Figure 8: Oil recovery factor versus time. From the two figures it is clear that in all scenarios the CO2 started to be released from the aquifer zone at the same time (nearly 2022) and the oil recovery started to increase at this time. The highest oil recovery was obtained in the case of three vertical CO2 injectors and three vertical CO2 producers, and this can be attributed to the coverage of CO2 sequestration in this scenario was the highest. The design of well schemes in which the maximum CO2 can be stored in the reservoir will help in getting more oil from the oil zone because more CO2 will migrate and swell the oil.
Conclusion
In this study, the mutual benefits of CO2 sequestration in aquifers was investigated, where the stored CO2 will migrate to the oil zone and swell the oil and enhance the oil recovery. The following are the conclusions that can be drawn from this study: 1. Simulation results showed that the sequestered CO2 in the aquifer migrated to the oil zone and reduced the oil viscosity more than 6 folds. The reduction in the oil viscosity will enhance the oil recovery by the natural reservoir energy.

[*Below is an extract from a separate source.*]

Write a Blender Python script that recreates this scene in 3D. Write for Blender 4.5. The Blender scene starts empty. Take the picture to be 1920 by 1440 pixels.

2. CO2 sequestration in aquifers increased the oil recovery from the overlying oil zone by two mechanisms; the first one is the increase in oil mobility and the second one due to the increase the oil zone pressure due to the CO2 sequestration in the aquifer.
3. Different well schemes affected the oil recovery from the oil zone. The well scheme that provided the maximum storage capacity was horizontal well located at the bottom of the aquifer zone.